** BEGIN DATA ENTRIES **

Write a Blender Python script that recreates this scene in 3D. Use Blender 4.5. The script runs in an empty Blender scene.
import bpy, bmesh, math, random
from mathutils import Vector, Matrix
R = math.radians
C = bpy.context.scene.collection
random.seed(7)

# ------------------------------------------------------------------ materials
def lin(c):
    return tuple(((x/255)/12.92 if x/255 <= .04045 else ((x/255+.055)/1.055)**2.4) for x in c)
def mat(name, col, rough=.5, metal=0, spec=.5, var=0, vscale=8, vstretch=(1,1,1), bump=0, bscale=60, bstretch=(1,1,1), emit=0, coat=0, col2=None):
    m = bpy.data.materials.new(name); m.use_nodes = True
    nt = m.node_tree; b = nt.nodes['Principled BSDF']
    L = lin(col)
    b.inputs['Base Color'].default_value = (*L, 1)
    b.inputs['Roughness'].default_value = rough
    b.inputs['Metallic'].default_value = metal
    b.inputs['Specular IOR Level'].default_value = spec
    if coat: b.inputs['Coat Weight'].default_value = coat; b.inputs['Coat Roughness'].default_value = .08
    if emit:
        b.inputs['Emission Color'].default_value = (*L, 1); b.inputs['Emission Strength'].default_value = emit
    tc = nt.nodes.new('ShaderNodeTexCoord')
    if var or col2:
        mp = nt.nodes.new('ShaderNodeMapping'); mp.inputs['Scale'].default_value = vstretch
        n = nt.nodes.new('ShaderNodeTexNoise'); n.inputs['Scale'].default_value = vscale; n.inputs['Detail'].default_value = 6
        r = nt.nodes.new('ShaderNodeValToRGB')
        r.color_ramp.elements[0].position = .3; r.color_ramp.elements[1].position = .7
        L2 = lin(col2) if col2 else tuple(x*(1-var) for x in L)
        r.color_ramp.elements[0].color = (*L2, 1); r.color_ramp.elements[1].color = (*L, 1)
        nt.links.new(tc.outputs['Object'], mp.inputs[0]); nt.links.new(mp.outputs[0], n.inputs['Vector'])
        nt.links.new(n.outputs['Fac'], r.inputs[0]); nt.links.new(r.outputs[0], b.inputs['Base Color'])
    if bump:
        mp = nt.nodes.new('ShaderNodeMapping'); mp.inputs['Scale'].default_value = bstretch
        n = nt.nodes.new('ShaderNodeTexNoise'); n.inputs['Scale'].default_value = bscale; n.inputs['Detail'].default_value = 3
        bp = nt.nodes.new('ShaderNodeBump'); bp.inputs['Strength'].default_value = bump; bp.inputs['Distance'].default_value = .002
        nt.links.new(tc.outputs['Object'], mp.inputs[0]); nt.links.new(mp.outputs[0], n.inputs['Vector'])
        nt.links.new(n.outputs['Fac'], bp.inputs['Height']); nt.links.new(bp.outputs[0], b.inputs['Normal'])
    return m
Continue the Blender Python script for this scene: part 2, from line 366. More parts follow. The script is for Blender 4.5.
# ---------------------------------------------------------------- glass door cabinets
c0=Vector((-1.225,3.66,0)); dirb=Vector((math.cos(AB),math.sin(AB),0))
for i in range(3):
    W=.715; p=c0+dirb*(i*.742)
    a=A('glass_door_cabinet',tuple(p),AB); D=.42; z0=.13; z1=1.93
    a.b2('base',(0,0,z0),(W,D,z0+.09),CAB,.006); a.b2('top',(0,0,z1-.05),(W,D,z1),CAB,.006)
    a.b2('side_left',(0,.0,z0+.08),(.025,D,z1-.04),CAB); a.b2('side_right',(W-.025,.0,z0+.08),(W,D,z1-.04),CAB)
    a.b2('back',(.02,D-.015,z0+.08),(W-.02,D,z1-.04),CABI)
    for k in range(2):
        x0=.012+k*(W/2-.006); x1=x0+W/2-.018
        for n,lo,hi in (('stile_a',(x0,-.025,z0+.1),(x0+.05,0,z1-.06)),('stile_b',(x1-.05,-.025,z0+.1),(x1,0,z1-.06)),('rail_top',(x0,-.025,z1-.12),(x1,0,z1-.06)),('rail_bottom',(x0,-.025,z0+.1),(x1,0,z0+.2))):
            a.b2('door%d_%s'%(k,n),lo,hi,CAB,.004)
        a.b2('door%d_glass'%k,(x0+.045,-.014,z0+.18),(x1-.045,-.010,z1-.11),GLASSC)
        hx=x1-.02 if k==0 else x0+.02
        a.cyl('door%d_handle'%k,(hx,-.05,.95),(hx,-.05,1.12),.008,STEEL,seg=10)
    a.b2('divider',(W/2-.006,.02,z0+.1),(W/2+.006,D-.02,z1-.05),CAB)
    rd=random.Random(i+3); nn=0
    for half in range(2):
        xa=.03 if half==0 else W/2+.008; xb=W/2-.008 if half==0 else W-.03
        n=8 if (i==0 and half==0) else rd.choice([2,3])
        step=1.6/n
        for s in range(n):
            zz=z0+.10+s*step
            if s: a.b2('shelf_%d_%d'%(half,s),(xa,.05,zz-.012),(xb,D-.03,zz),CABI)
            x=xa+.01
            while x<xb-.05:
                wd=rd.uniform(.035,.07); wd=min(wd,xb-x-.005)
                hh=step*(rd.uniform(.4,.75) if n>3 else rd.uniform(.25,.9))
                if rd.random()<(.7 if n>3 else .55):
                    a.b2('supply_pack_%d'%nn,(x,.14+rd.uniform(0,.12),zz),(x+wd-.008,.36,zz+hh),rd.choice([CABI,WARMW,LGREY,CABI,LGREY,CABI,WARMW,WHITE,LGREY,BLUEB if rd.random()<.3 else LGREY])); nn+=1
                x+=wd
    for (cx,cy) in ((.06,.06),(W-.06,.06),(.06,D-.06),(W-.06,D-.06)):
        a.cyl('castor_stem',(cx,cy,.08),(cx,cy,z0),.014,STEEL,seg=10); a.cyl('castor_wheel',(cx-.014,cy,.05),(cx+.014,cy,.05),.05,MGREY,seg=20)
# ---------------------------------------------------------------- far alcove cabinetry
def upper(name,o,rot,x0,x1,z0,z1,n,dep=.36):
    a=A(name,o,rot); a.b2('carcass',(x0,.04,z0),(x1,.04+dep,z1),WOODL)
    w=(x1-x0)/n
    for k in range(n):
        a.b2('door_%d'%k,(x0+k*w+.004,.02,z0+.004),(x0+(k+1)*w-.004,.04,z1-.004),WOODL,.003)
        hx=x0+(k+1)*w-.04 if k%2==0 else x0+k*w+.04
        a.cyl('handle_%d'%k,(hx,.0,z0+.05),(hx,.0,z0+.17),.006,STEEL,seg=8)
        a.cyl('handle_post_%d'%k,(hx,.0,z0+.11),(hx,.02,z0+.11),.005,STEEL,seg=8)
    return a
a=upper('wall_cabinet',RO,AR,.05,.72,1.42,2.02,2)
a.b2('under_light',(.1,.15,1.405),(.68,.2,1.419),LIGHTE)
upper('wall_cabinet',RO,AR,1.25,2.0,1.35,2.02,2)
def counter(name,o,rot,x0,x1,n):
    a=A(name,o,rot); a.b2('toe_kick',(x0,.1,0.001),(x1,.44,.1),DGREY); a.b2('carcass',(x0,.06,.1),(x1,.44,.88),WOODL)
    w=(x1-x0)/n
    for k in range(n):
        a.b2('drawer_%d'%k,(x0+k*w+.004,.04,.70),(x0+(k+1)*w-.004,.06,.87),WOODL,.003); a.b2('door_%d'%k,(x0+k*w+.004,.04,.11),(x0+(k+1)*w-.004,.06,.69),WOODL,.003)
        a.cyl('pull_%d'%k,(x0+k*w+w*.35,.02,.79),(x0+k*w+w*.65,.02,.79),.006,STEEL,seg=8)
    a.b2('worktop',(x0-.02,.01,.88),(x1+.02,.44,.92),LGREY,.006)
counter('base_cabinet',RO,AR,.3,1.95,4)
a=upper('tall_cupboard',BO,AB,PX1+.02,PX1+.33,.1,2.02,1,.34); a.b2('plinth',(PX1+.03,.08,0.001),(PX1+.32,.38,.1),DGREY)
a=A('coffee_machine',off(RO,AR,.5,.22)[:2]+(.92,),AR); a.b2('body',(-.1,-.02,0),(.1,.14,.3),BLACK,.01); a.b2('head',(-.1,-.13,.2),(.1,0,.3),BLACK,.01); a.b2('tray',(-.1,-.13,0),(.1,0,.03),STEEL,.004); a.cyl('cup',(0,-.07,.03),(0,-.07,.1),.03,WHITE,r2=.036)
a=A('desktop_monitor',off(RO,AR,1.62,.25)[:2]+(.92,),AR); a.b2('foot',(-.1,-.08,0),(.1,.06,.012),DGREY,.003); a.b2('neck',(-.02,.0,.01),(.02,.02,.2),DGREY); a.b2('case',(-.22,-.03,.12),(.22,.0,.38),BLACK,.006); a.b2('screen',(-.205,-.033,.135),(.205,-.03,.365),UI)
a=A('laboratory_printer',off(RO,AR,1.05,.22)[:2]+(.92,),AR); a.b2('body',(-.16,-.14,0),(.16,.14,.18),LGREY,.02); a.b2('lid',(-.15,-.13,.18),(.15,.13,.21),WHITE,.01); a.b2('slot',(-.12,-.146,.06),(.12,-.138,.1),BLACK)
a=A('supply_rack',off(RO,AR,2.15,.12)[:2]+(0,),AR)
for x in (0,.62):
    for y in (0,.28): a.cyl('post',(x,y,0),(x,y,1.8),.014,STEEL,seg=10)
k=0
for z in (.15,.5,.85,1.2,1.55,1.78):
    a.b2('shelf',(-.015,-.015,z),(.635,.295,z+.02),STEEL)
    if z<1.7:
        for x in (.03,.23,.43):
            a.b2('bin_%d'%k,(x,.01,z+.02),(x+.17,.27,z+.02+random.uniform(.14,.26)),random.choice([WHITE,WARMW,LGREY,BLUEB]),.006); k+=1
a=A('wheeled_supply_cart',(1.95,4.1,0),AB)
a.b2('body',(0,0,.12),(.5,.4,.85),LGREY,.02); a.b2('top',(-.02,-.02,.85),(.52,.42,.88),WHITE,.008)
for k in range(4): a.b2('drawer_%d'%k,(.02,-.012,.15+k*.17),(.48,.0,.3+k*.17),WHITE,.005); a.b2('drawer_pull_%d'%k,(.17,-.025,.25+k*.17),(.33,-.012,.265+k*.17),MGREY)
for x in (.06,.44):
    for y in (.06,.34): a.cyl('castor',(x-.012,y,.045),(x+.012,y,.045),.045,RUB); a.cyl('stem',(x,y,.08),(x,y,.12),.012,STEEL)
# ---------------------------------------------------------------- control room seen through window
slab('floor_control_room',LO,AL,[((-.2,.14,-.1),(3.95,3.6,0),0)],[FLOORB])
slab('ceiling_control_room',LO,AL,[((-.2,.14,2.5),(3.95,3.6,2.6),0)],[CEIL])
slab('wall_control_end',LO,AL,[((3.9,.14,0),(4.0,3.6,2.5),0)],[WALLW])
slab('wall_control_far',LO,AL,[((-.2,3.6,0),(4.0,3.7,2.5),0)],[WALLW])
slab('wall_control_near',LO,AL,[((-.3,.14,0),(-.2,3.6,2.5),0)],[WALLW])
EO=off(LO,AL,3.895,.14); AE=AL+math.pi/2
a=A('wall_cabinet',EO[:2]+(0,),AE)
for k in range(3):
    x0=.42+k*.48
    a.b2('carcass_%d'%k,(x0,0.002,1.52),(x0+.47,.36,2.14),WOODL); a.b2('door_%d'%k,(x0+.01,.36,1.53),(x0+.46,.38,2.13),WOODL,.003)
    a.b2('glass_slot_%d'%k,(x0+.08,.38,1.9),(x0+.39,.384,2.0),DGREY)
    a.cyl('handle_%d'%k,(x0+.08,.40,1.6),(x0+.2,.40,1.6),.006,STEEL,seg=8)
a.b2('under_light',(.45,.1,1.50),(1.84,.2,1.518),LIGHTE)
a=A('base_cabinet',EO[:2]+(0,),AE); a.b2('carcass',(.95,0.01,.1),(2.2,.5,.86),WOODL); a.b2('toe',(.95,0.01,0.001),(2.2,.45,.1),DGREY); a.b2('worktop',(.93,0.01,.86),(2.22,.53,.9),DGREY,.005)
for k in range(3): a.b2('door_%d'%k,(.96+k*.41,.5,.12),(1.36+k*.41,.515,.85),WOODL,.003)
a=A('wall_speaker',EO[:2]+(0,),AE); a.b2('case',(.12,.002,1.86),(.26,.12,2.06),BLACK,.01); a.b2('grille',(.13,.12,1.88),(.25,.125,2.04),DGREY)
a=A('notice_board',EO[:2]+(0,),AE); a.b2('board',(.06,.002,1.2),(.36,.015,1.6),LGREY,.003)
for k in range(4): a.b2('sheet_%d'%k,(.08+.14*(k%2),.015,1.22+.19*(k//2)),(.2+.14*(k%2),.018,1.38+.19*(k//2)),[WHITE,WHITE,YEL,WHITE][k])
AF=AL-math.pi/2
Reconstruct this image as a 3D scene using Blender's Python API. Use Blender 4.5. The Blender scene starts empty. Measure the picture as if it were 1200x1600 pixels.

** END DATA ENTRIES **

- SET TASK -
Restate the first line and every line after it, word for word, stopping once the line with "random.seed(7)" is done.

- REPLY TO THE EXERCISE -
Write a Blender Python script that recreates this scene in 3D. Use Blender 4.5. The script runs in an empty Blender scene.
import bpy, bmesh, math, random
from mathutils import Vector, Matrix
R = math.radians
C = bpy.context.scene.collection
random.seed(7)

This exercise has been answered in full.